■ Supplied material
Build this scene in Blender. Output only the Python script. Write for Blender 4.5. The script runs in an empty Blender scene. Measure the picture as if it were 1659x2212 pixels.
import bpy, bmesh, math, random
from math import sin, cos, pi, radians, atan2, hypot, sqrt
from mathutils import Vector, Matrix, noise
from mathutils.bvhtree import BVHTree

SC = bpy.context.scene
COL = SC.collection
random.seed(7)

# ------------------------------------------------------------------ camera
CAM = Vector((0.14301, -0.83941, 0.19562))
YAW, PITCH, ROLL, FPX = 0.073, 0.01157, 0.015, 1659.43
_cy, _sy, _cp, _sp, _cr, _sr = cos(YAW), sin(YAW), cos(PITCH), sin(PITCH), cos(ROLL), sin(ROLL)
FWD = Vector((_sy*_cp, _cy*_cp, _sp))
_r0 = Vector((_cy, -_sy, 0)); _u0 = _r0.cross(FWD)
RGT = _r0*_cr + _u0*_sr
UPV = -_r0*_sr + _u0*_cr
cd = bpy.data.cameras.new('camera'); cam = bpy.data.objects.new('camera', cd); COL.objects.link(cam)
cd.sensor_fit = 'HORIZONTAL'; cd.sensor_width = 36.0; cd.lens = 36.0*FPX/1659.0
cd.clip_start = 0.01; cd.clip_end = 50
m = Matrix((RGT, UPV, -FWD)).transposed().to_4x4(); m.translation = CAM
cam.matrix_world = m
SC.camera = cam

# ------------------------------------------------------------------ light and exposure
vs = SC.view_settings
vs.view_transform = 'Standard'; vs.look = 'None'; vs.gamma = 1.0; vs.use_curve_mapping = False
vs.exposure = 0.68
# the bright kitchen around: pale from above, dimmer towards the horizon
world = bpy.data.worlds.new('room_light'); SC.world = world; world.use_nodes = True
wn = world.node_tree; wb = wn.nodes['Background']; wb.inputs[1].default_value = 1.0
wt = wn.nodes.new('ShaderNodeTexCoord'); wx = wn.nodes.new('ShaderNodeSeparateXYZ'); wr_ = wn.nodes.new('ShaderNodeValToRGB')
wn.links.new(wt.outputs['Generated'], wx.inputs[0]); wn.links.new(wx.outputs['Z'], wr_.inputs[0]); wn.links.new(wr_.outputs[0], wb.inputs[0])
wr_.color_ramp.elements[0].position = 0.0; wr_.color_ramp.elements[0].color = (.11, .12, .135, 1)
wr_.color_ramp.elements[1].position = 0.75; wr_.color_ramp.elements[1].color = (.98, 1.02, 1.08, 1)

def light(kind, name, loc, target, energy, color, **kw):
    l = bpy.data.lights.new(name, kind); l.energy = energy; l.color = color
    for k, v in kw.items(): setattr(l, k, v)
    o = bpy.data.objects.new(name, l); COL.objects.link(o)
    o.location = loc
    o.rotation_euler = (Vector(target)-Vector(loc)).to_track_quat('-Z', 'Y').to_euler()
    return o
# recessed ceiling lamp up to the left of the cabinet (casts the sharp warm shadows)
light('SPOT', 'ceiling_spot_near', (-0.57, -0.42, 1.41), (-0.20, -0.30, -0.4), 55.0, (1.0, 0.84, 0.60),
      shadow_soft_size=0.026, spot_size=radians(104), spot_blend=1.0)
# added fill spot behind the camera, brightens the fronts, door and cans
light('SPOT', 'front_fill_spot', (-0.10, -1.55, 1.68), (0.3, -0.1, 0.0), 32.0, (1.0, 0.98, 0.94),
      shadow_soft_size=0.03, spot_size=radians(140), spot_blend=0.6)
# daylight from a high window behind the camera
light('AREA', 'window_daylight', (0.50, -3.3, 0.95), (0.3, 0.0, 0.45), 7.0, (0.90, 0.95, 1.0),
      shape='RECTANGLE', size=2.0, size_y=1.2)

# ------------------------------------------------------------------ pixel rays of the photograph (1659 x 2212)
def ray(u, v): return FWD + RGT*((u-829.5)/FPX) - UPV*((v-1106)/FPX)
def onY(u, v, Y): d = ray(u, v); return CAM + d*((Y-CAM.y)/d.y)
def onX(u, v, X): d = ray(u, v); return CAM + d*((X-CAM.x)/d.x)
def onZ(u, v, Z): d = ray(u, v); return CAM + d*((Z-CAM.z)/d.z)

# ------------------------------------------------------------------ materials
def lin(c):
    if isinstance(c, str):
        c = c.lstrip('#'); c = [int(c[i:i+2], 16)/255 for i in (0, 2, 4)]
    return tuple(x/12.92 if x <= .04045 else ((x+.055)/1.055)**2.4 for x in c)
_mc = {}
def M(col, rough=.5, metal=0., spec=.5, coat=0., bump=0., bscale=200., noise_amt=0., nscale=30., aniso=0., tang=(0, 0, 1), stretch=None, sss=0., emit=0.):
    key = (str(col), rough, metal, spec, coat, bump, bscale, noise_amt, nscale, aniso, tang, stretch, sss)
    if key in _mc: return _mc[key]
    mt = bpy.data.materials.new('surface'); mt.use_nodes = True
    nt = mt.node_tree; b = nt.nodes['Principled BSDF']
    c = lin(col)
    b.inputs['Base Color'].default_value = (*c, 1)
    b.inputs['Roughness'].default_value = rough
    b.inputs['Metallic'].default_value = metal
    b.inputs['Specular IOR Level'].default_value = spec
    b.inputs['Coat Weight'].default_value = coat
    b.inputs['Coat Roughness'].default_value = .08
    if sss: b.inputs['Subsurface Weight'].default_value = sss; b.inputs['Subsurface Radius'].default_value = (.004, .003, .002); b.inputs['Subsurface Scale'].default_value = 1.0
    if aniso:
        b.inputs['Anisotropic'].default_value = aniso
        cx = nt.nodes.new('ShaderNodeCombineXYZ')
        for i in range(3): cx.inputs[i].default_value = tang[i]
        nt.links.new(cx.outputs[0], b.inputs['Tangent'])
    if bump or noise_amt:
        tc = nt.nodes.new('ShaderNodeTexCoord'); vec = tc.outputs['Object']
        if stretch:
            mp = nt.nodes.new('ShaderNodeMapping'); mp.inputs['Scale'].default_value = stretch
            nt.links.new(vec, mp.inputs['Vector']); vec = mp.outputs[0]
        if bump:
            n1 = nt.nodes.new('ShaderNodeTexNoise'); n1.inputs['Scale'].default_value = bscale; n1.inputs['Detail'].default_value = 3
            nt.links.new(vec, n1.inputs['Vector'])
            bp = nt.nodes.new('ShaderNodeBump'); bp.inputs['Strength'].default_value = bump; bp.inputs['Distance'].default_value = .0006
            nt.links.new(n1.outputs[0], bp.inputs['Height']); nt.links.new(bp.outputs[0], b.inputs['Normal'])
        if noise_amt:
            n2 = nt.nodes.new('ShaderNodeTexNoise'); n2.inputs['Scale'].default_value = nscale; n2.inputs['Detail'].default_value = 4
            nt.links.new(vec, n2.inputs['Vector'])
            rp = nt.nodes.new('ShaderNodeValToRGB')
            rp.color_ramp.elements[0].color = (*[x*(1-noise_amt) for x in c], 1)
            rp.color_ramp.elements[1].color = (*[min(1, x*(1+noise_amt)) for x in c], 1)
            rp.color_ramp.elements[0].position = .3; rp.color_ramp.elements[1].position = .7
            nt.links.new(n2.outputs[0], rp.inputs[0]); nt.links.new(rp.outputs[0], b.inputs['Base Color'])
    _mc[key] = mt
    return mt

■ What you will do
Restate word for word only the lines running from the beginning of the data to the line holding "random.seed(7)", both included.

■ Answer to this exercise
Build this scene in Blender. Output only the Python script. Write for Blender 4.5. The script runs in an empty Blender scene. Measure the picture as if it were 1659x2212 pixels.
import bpy, bmesh, math, random
from math import sin, cos, pi, radians, atan2, hypot, sqrt
from mathutils import Vector, Matrix, noise
from mathutils.bvhtree import BVHTree

SC = bpy.context.scene
COL = SC.collection
random.seed(7)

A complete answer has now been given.